Archive for June 20, 2017

Tuesday, June 20, 2017

App Store Editorial Comes Out of the Shadows

Jason Snell:

In the redesigned App Store app in iOS 11, app highlights go way beyond buttons that would present an app’s App Store page when you tapped. The new Today tab is populated with full-fledged feature articles, with screen shots, videos, animations, pull quotes, and real writing. There are app spotlights, curated best-in-category collections, and even how-to articles.

No, this isn’t independent journalism—it’s curation and marketing. But it’s a sign that Apple sees the value in telling the stories of the apps it’s seen fit to highlight.

No word on whether this will make it into the Mac App Store.

See also: An In Depth Look At the New App Store, Information Density and the New App Store Design.

Inside Apple’s Global War on Leakers

William Turton:

To make sure of it, Apple has built an infrastructure and a team “to come after these leakers,” Joswiak says, and “they’re being quite effective.”

[…]

However, Rice says, Apple has cracked down on leaks from its factories so successfully that more breaches are now happening on Apple’s campuses in California than its factories abroad.

[…]

The stolen parts often end up in Huaqiangbei, one of the biggest electronics markets in the world, located in Shenzhen, Southern China. This market employs about a half million people and does about $20 billion a year in revenue, Rice says. One “particularly painful year” was 2013, when Apple had to buy back about 19,000 enclosures before the iPhone 5C announcement, he recalls, and then an additional 11,000 before the phones were shipped to customers. “So we’re buying as fast as we possibly can to try to keep it out of every blog on Earth,” Rice says.

Lots of stuff was kept secret for WWDC 2017.

Why Reach Navigation Should Replace the Navbar

Brad Ellis (via John Gruber):

Burgeoning screens mean the distance between the navbar and our thumbs has grown. The screen on a 7 Plus is so tall it would take a thumb-length increase of 150 percent to reach those pesky buttons with one hand.

[…]

Now here’s where the turn toward Reach Nav gets more apparent.

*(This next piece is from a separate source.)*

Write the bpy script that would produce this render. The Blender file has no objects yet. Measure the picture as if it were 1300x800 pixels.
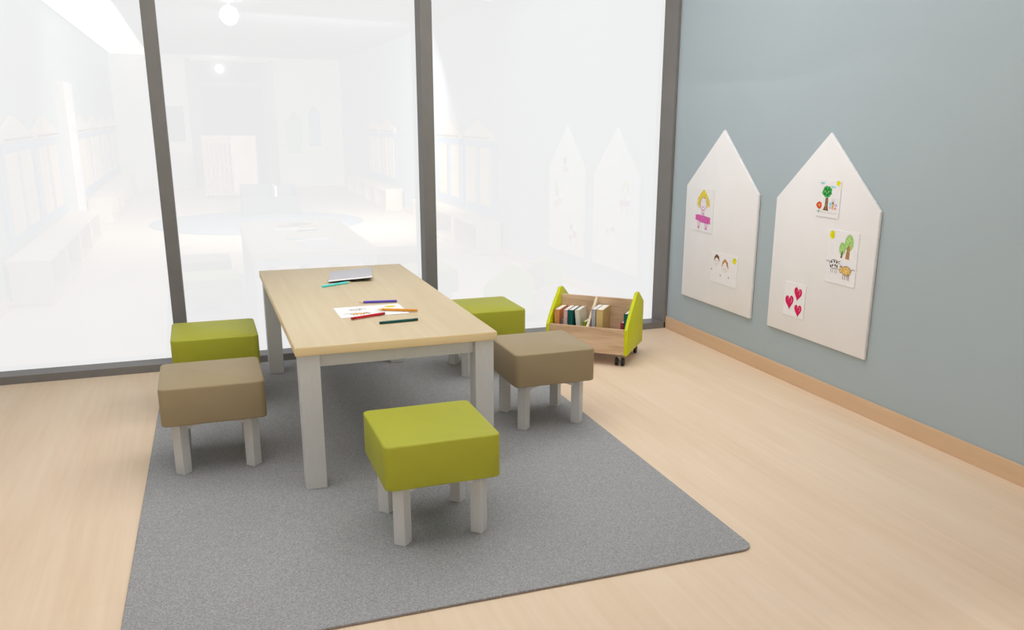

Apple has already started weaning their apps off the navbar. Maps and Music both had structural redesigns for iOS 10 that diminished or removed the need for navbars.

Now both apps use a sheet you can swipe down to dismiss.

[…]

Here are some specifics on how to incorporate Reach Nav in your apps[…]

Swiping is often more convenient, even on an iPhone SE. I do this all the time in Overcast, even though I can reach the button.

Porting Objective-C to Swift

Jeff Johnson:

The disadvantage of the Generated Interface is that it breaks all of the existing Objective-C calls to that API. The automatic compiler API transformation does not work in reverse: when you import Swift into Objective-C, the Swift API stays the same, it doesn’t automatically become more “Objective”. So once you let the compiler do its dirty work on the API, you then have to refactor any leftover Objective-C files that use it. When you’re just beginning to port an entire Objective-C project to Swift, this can be a major pain.

One approach would be to add @obj() annotations to the Swift API to customize how it’s imported into Objective-C. Then you could preserve the existing calls in Objective-C files, as well as the existing calls in Swift files, and when everything has been ported to Swift, you can ditch the @obj(). This seems like a lot of busywork for a “temporary” solution, though[…].

[…]

However, Swift does not export global functions to Objective-C, so you can’t call global Swift functions in Objective-C code. In order to export a Swift function to Objective-C, you have to wrap it with an Objective-C object.

Amazon Buys Whole Foods

Ben Thompson:

This is the key to understanding the purchase of Whole Foods: to the outside it may seem that Amazon is buying a retailer. The truth, though, is that Amazon is buying a customer — the first-and-best customer that will instantly bring its grocery efforts to scale.

Today, all of the logistics that go into a Whole Foods store are for the purpose of stocking physical shelves: the entire operation is integrated. What I expect Amazon to do over the next few years is transform the Whole Foods supply chain into a service architecture based on primitives: meat, fruit, vegetables, baked goods, non-perishables (Whole Foods’ outsized reliance on store brands is something that I’m sure was very attractive to Amazon). What will make this massive investment worth it, though, is that there will be a guaranteed customer: Whole Foods Markets.

Update (2017-07-12): Beth Kowitt says that Whole Foods approached Amazon (via Ryan Jones).